_GIVEN INFORMATION_.
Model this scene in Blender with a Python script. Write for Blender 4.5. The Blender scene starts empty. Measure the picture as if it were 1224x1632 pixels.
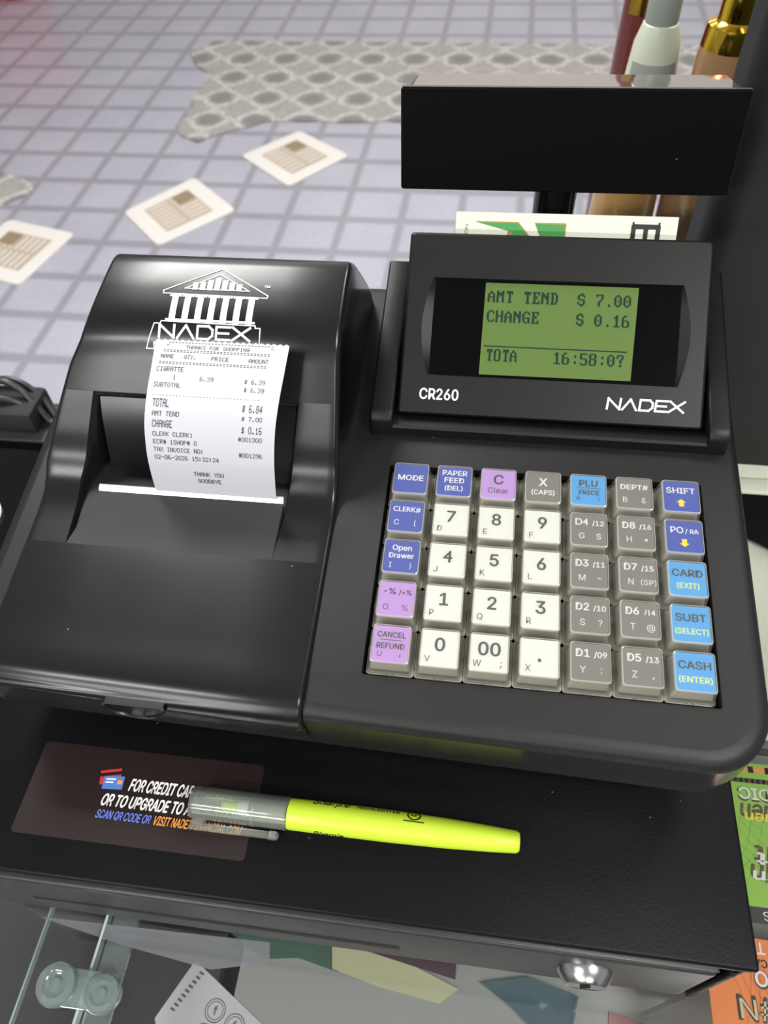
import bpy, bmesh, math, random
from mathutils import Vector, Matrix
import numpy as np

random.seed(7)
S = bpy.context.scene
COL = S.collection
Z0 = 1.13            # the shop floor is z = 0; the keyboard centre is 1.13 m above it

# ---------------------------------------------------------------- camera
cam_d = bpy.data.cameras.new('camera')
cam = bpy.data.objects.new('camera', cam_d)
COL.objects.link(cam)
cam_d.sensor_fit = 'VERTICAL'
cam_d.sensor_height = 36.0
cam_d.lens = 1215.0 / 1632.0 * 36.0
cam_d.clip_start = 0.01
YAW, PITCH, ROLL = 0.18463, -0.89716, -0.07227
cam.matrix_world = (Matrix.Translation((-0.02938, -0.17914, 0.25740 + Z0)) @ Matrix.Rotation(YAW, 4, 'Z')
                    @ Matrix.Rotation(math.pi / 2 + PITCH, 4, 'X') @ Matrix.Rotation(ROLL, 4, 'Z'))
cam_d.dof.use_dof = True
cam_d.dof.focus_distance = 0.335
cam_d.dof.aperture_fstop = 13.0
S.camera = cam

# ---------------------------------------------------------------- light
S.view_settings.view_transform = 'Standard'
S.view_settings.look = 'None'
S.view_settings.gamma = 1.0
S.view_settings.exposure = 0.0
S.view_settings.use_curve_mapping = False
w = bpy.data.worlds.new('shop_air')
S.world = w
w.use_nodes = True
w.node_tree.nodes['Background'].inputs[0].default_value = (0.93, 0.95, 1.0, 1)
w.node_tree.nodes['Background'].inputs[1].default_value = 0.35
CEIL = 2.95


def ceiling_lamp(x, y, sx, sy, watts):
    l = bpy.data.lights.new('ceiling_light_panel', 'AREA')
    l.shape = 'RECTANGLE'
    l.size, l.size_y = sx, sy
    l.energy = watts
    l.color = (1.0, 0.985, 0.96)
    o = bpy.data.objects.new('ceiling_light_panel', l)
    COL.objects.link(o)
    o.location = (x, y, CEIL - 0.03)
    return o


ceiling_lamp(-0.95, 1.25, 0.60, 0.9, 56)
ceiling_lamp(1.15, 1.35, 0.60, 0.9, 46)
ceiling_lamp(1.05, -0.85, 0.60, 0.60, 40)
ceiling_lamp(-1.30, -1.50, 0.90, 0.11, 36)
ceiling_lamp(-0.9, 2.9, 1.2, 0.6, 10)
ceiling_lamp(0.9, 2.9, 1.2, 0.6, 10)
ceiling_lamp(0.0, 5.2, 3.0, 0.6, 38)
ceiling_lamp(-1.9, -3.6, 2.4, 0.26, 170)
ceiling_lamp(0.9, -3.6, 1.2, 0.30, 60)

# ---------------------------------------------------------------- materials
def lin(c):
    return tuple(((v / 255.0) / 12.92 if v / 255.0 <= 0.04045 else ((v / 255.0 + 0.055) / 1.055) ** 2.4) for v in c) + (1.0,)


class NT:
    def __init__(self, name):
        self.m = bpy.data.materials.new(name)
        self.m.use_nodes = True
        self.t = self.m.node_tree
        self.t.nodes.clear()
        self.out = self.n('ShaderNodeOutputMaterial')

    def n(self, kind, **kw):
        nd = self.t.nodes.new(kind)
        for k, v in kw.items():
            setattr(nd, k, v)
        return nd

    def l(self, a, b):
        self.t.links.new(a, b)

    def math(self, op, a, b=None, c=None, clamp=False):
        nd = self.n('ShaderNodeMath', operation=op)
        nd.use_clamp = clamp
        for i, v in enumerate((a, b, c)):
            if v is None:
                continue
            if isinstance(v, (int, float)):
                nd.inputs[i].default_value = v
            else:
                self.l(v, nd.inputs[i])
        return nd.outputs[0]

    def mix(self, f, a, b):
        nd = self.n('ShaderNodeMix', data_type='RGBA')
        for s, v in ((nd.inputs[0], f), (nd.inputs[6], a), (nd.inputs[7], b)):
            if isinstance(v, (int, float, tuple)):
                s.default_value = v
            else:
                self.l(v, s)
        return nd.outputs[2]

    def obj(self):
        return self.n('ShaderNodeTexCoord').outputs['Object']

    def noise(self, vec, scale, detail=3.0, rough=0.55):
        nd = self.n('ShaderNodeTexNoise')
        nd.inputs['Scale'].default_value = scale
        nd.inputs['Detail'].default_value = detail
        nd.inputs['Roughness'].default_value = rough
        self.l(vec, nd.inputs['Vector'])
        return nd.outputs[0]

    def ramp(self, f, p0, p1):
        nd = self.n('ShaderNodeMapRange')
        nd.inputs[1].default_value = p0
        nd.inputs[2].default_value = p1
        self.l(f, nd.inputs[0])
        return nd.outputs[0]


def M(name, rgb, rough=0.5, metal=0.0, spec=0.5, grain=0.0, grain_scale=2500.0, dust=0.0, coat=0.0, emit=0.0, sub=0.0):
    t = NT(name)
    b = t.n('ShaderNodeBsdfPrincipled')
    col = lin(rgb)
    b.inputs['Base Color'].default_value = col
    b.inputs['Roughness'].default_value = rough
    b.inputs['Metallic'].default_value = metal
    b.inputs['Specular IOR Level'].default_value = spec
    b.inputs['Coat Weight'].default_value = coat
    b.inputs['Coat Roughness'].default_value = 0.04
    if emit:
        b.inputs['Emission Color'].default_value = col
        b.inputs['Emission Strength'].default_value = emit
    if sub:
        b.inputs['Subsurface Weight'].default_value = sub
        b.inputs['Subsurface Radius'].default_value = (0.004, 0.004, 0.002)
    vec = None
    if grain or dust:
        vec = t.obj()
    if grain:
        n = t.noise(vec, grain_scale, 2.0)
        bp = t.n('ShaderNodeBump')
        bp.inputs['Strength'].default_value = grain
        bp.inputs['Distance'].default_value = 0.0004
        t.l(n, bp.inputs['Height'])
        t.l(bp.outputs[0], b.inputs['Normal'])
        t.l(t.ramp(t.noise(vec, 30.0, 2.0), 0.2, 0.9), b.inputs['Roughness'])
        rr = t.n('ShaderNodeMapRange')
        rr.inputs[1].default_value, rr.inputs[2].default_value = 0.3, 0.7
        rr.inputs[3].default_value, rr.inputs[4].default_value = rough - 0.012, rough + 0.012
        t.l(t.noise(vec, 30.0, 2.0), rr.inputs[0])
        t.l(rr.outputs[0], b.inputs['Roughness'])
    if dust:
        v = t.n('ShaderNodeTexVoronoi')
        v.inputs['Scale'].default_value = 150.0
        t.l(vec, v.inputs['Vector'])
        near = t.math('LESS_THAN', v.outputs['Distance'], 0.045)
        sep = t.n('ShaderNodeSeparateColor')
        t.l(v.outputs['Color'], sep.inputs[0])
        keep = t.math('GREATER_THAN', sep.outputs[0], 1.0 - dust)
        f = t.math('MULTIPLY', near, keep)
        f = t.math('MULTIPLY', f, 0.55)
        t.l(t.mix(f, col, (0.30, 0.30, 0.29, 1)), b.inputs['Base Color'])
    t.l(b.outputs[0], t.out.inputs[0])
    return t.m


def clear(name, tint, haze=0.0, haze_rgb=(220, 225, 220), ior=1.5, rough=0.02, gain=1.0):
    """clear plastic or glass: see-through, mirror by Fresnel, a share of milky diffuse"""
    t = NT(name)
    tr = t.n('ShaderNodeBsdfTransparent')
    tr.inputs[0].default_value = tint + (1,)
    gl = t.n('ShaderNodeBsdfGlossy')
    gl.inputs['Roughness'].default_value = rough
    gl.inputs[0].default_value = (1, 1, 1, 1)
    fr = t.n('ShaderNodeFresnel')
    fr.inputs[0].default_value = ior
    base = tr.outputs[0]
    if haze:
        df = t.n('ShaderNodeBsdfDiffuse')
        df.inputs[0].default_value = lin(haze_rgb)
        tl = t.n('ShaderNodeBsdfTranslucent')
        tl.inputs[0].default_value = lin(haze_rgb)
        m0 = t.n('ShaderNodeMixShader')
        m0.inputs[0].default_value = 0.5
        t.l(df.outputs[0], m0.inputs[1])
        t.l(tl.outputs[0], m0.inputs[2])
        m1 = t.n('ShaderNodeMixShader')
        m1.inputs[0].default_value = haze
        t.l(base, m1.inputs[1])
        t.l(m0.outputs[0], m1.inputs[2])
        base = m1.outputs[0]
    mx = t.n('ShaderNodeMixShader')
    t.l(t.math('MULTIPLY', fr.outputs[0], gain, clamp=True), mx.inputs[0])
    t.l(base, mx.inputs[1])
    t.l(gl.outputs[0], mx.inputs[2])
    t.l(mx.outputs[0], t.out.inputs[0])
    return t.m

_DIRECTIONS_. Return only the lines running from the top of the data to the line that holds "1.13 m above it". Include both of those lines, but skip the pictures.

_RESULT OF THIS TASK_.
Model this scene in Blender with a Python script. Write for Blender 4.5. The Blender scene starts empty. Measure the picture as if it were 1224x1632 pixels.
import bpy, bmesh, math, random
from mathutils import Vector, Matrix
import numpy as np

random.seed(7)
S = bpy.context.scene
COL = S.collection
Z0 = 1.13            # the shop floor is z = 0; the keyboard centre is 1.13 m above it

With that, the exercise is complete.